The catalog was free but had to be assembled page-by-page and then bound by the visitors. Its double-page spreads were in separate boxes in two front galleries, while a rear gallery offered a choice of covers (with “b” for “bibliotheek” in varying typefaces) set out on steps, and gold string for binding.
The exhibition enabled the current year’s books to be seen front and back in the first room and each to be handled in the second gallery. It acknowledged that book design is predicated on the experience of handling and sequential viewing. This should be obvious, but it’s an extreme rarity in exhibitions based on books.

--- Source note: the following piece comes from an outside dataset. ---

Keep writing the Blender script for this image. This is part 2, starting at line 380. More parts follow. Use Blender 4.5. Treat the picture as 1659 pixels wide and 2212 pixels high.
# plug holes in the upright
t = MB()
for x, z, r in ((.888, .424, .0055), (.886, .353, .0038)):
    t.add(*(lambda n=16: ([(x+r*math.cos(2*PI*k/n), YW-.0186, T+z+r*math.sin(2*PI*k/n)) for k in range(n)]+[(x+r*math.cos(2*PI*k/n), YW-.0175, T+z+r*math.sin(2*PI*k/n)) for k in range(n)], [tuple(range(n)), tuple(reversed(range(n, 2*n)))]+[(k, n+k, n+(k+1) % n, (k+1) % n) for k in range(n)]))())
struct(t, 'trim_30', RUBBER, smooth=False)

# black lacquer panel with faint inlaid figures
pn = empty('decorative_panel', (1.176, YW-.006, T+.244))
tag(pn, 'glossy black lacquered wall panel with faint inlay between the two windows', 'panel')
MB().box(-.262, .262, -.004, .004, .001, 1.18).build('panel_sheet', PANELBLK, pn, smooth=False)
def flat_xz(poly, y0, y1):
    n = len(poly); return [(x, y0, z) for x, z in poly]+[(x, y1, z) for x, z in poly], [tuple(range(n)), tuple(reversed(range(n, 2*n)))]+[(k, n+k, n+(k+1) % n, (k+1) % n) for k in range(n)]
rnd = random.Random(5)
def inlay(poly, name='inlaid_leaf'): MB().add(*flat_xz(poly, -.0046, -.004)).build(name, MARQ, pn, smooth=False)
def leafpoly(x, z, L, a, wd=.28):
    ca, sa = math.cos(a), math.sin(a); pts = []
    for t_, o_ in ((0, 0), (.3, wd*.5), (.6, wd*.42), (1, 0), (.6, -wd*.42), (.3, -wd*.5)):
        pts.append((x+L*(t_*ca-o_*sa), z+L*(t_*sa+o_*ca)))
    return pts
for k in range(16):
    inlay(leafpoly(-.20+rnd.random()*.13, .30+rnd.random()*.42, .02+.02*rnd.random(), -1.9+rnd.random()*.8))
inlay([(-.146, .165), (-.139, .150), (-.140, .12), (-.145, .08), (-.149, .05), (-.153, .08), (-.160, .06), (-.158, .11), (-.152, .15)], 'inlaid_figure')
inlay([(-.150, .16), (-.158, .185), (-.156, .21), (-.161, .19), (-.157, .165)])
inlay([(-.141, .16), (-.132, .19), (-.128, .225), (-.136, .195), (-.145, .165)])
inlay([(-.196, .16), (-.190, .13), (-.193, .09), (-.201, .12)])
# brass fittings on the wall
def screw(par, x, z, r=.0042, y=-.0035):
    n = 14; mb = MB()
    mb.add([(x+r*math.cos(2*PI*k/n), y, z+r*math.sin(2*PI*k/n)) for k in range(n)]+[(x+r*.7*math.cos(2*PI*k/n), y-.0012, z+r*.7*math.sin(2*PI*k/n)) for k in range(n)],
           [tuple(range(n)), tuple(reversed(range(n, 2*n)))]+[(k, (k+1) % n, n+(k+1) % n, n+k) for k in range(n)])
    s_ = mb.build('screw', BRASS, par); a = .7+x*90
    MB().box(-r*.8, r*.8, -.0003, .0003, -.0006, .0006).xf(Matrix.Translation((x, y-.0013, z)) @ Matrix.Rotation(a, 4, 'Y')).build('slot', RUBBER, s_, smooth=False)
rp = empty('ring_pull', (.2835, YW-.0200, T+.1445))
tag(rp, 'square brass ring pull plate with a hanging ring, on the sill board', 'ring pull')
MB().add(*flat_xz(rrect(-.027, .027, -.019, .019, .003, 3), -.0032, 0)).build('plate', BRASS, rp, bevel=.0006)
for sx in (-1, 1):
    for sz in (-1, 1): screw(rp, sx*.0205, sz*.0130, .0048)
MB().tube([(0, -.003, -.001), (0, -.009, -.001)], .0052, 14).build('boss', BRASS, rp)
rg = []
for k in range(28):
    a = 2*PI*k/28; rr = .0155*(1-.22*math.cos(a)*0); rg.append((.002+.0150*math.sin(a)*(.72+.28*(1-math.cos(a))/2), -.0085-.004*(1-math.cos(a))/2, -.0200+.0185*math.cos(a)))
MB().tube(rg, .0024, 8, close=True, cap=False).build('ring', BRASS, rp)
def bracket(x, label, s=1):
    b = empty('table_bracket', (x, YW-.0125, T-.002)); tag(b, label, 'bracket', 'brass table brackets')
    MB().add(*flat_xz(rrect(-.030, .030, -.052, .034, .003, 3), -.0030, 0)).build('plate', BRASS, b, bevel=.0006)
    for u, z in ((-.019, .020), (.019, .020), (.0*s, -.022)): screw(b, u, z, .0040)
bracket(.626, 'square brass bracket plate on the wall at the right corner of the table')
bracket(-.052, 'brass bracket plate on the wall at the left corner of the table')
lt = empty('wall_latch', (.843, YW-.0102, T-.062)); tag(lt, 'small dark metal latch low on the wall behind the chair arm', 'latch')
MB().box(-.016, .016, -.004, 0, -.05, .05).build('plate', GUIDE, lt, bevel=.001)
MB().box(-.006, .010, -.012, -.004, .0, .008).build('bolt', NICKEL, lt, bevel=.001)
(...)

Between leafing through the books and putting together the catalog it was a thoroughly hands-on experience.
Since the historical material could not be handled there were wall-mounted video monitors displaying each book spread by spread (and unfolding several that had pop-ups or other unconventional designs and bindings).
Nearby is Nijhof and Lee, a favorite bookstore of mine and of an international audience interested in design (they do a big web business). It’s a major resource for graphic designers and enthusiasts such as myself. I know of no place else with an entire wall devoted to books on typography (separate from another devoted to graphic design); I spent a couple of hours flipping through an international selection of books I could never find elsewhere. I’m one of many visitors who use their stock for educational purposes – a use the staff encourages. I was given a pamphlet created on Nijhof and Lee’s 20th anniversary; it’s composed of four quarter-fold sheets with text on the rectos, visible as bound, and an array of favorite book covers on the versos. I haven’t had the heart to remove the staples so I can see all the books.